The Trump transition team did not immediately respond to a CNN request for comment.

The nominees’ missing paperwork comes at a particularly prickly time for relations between ethics office and the incoming administration.

The trouble started after the election last November when Office of Government Ethics Director Walter Shaub emailed Trump aides that despite his office’s repeated outreach: “We seem to have lost contact with the Trump-Pence transition since the election.”

“Announcing Cabinet picks without taking OGE up on the offer to take an early look at financial disclosure picks poses the risk of embarrassment for the President-elect … in the event that the individual walks away from the nomination after learning what he or she will have to do with his or her financial interests,” Shaub wrote.

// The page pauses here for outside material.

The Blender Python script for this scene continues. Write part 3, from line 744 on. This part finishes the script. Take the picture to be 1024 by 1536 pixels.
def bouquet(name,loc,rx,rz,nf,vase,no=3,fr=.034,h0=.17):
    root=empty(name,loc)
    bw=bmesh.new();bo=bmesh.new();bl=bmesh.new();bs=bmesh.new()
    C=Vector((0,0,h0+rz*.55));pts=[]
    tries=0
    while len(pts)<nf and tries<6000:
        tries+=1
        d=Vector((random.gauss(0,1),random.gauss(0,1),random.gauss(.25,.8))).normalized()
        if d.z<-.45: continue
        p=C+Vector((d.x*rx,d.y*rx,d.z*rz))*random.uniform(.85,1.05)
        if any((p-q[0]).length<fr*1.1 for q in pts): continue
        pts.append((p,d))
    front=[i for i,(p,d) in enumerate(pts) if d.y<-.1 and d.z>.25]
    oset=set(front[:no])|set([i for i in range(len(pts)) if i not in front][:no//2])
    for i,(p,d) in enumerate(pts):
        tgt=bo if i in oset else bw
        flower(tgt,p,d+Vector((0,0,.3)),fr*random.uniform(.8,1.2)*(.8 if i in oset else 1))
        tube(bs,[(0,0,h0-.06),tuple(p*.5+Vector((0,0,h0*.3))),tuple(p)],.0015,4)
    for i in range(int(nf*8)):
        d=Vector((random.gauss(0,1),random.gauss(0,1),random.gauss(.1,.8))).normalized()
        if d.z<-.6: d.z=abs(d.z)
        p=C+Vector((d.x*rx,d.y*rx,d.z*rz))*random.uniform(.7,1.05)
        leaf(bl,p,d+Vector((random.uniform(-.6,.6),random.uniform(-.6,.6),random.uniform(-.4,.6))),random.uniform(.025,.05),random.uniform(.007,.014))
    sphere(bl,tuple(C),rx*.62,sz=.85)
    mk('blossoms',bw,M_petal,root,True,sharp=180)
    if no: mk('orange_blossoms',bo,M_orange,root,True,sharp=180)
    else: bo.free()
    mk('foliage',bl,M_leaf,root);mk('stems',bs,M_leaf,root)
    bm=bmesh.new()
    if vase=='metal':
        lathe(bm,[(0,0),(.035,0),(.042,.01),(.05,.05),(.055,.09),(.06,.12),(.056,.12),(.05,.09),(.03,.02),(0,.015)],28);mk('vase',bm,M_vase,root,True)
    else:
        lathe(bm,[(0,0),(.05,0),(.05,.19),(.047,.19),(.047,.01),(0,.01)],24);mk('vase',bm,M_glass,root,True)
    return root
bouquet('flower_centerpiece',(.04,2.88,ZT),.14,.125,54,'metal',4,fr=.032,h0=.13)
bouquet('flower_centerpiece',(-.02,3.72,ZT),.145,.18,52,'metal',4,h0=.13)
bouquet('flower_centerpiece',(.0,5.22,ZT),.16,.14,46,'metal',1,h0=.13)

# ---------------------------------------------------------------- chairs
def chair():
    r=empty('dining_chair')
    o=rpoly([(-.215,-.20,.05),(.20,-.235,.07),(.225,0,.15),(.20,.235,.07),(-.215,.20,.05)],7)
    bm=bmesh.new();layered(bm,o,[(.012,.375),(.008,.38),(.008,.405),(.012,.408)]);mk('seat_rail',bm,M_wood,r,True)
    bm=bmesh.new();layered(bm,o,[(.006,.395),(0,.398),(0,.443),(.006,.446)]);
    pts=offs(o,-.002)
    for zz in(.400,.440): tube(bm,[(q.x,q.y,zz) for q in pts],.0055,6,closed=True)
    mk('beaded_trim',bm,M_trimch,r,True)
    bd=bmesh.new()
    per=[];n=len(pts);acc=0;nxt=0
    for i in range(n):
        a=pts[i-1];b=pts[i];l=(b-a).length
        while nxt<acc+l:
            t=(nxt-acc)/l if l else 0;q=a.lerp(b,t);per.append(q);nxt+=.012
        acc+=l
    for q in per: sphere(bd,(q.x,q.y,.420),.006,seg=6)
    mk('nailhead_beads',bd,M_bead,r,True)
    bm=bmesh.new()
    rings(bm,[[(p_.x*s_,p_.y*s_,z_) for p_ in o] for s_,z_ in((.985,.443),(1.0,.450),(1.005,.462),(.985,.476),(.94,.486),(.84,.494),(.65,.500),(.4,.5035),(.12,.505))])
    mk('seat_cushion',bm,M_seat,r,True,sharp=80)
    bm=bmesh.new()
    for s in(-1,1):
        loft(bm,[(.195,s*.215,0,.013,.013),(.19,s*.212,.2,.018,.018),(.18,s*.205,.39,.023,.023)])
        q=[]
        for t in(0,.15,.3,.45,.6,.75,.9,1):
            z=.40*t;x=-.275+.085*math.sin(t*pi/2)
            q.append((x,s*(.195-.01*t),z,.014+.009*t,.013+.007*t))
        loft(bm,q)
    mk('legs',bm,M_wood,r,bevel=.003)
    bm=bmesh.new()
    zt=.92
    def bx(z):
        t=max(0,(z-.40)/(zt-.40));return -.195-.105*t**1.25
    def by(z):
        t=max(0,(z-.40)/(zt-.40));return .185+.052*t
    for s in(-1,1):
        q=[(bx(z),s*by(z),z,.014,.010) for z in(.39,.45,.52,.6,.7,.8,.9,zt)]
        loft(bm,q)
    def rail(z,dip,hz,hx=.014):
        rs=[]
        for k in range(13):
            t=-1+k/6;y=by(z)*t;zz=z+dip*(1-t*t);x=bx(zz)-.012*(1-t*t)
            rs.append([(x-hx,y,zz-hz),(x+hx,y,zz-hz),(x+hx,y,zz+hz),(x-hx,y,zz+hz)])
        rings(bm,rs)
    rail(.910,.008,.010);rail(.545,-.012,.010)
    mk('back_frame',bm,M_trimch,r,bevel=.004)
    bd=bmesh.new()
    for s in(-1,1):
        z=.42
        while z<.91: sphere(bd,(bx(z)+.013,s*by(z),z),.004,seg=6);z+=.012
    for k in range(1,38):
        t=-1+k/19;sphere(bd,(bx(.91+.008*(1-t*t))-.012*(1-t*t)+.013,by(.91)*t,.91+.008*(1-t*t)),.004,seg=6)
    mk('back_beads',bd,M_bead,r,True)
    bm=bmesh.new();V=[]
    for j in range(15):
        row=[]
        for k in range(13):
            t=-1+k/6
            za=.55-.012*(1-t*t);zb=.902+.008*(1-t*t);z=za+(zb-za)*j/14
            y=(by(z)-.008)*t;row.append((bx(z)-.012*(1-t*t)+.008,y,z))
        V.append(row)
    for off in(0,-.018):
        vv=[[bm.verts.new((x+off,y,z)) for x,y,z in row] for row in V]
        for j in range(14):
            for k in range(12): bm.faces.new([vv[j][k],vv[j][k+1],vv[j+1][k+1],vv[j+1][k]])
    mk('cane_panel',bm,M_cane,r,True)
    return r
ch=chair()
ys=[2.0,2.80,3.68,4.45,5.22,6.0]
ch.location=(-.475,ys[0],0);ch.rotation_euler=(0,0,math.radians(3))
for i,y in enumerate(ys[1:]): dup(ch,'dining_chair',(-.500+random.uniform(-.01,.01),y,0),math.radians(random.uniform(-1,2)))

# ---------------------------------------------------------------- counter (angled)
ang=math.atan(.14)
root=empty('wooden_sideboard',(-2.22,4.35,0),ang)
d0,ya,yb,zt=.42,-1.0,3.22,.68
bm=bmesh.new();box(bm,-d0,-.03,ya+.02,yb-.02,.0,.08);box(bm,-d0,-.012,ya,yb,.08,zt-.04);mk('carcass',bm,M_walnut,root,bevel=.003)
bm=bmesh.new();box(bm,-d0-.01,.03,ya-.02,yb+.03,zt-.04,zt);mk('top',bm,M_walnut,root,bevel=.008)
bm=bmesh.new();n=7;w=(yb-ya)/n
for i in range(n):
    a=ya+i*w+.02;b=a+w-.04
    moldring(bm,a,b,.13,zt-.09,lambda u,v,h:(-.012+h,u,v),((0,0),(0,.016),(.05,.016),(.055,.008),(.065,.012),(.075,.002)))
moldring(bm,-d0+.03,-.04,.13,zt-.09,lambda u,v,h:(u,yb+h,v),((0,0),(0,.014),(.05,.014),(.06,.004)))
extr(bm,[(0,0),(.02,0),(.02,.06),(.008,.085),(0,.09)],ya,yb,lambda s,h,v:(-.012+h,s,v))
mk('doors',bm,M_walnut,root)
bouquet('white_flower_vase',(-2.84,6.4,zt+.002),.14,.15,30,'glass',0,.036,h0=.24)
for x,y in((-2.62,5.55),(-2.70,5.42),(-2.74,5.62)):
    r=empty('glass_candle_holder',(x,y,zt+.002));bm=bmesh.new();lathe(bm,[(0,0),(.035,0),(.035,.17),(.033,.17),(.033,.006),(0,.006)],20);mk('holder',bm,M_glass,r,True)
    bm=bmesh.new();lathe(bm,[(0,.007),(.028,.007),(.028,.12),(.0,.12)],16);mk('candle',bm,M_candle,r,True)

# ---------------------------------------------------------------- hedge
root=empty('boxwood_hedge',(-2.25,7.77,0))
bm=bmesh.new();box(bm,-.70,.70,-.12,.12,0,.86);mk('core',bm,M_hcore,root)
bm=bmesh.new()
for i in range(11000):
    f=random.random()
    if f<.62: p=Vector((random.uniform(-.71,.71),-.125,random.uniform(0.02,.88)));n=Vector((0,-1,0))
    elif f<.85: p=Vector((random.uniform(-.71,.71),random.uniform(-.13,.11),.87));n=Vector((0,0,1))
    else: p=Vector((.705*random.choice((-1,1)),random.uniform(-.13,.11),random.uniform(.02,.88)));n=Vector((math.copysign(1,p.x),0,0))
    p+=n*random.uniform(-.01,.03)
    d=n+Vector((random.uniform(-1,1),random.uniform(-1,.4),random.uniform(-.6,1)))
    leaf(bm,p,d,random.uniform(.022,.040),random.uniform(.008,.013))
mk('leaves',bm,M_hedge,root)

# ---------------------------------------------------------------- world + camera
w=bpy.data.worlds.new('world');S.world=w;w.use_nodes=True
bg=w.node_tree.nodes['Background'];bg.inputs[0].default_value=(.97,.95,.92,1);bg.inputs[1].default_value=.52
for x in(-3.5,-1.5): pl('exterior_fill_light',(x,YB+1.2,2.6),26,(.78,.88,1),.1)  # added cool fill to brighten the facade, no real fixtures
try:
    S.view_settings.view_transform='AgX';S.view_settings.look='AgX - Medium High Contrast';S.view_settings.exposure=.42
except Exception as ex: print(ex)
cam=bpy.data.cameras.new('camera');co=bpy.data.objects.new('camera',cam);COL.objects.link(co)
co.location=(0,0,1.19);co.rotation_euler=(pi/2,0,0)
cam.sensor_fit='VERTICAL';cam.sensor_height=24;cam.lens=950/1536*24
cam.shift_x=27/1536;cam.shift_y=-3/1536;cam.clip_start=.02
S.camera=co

Nevertheless, Senate committees began scheduling hearings for several nominees while the ethics office grew concerned they were not being properly vetted ahead of time.

“The announced hearing schedule for several nominees who have not completed the ethics review process is of great concern to me,” Shaub wrote in a letter to Senate Minority Leader Chuck Schumer and Massachusetts Sen. Elizabeth Warren earlier this month.

“This schedule has created undue pressure on OGE’s staff and agency ethics officials to rush through these important reviews. …In fact, OGE has not received even initial draft disclosure reports for some of the nominees scheduled for hearings,” he wrote.

The Trump transition team pushed back on Shaub’s letter, saying the “transition process is currently running smoothly.”

Yet Shaub did not back down. He blasted Trump’s proposed plan for separating from his business empire – calling it “wholly inadequate” and “meaningless” at an event last week.

Shaub’s comments did not sit well with some Republicans on Capitol Hill and Trump’s team, however.

“The head of the government ethics ought to be careful because that person is becoming extremely political,” incoming White House chief of staff Reince Priebus said Sunday on ABC News’ “This Week.”

Shaub’s office has not responded to CNN interview requests, but if his letter earlier this month is any indication, he plans to stay the course despite the political consequences.

“For as long as I remain director, OGE’s staff and agency officials will not succumb to pressure to cut corners and ignore conflicts of interest,” Shaub wrote.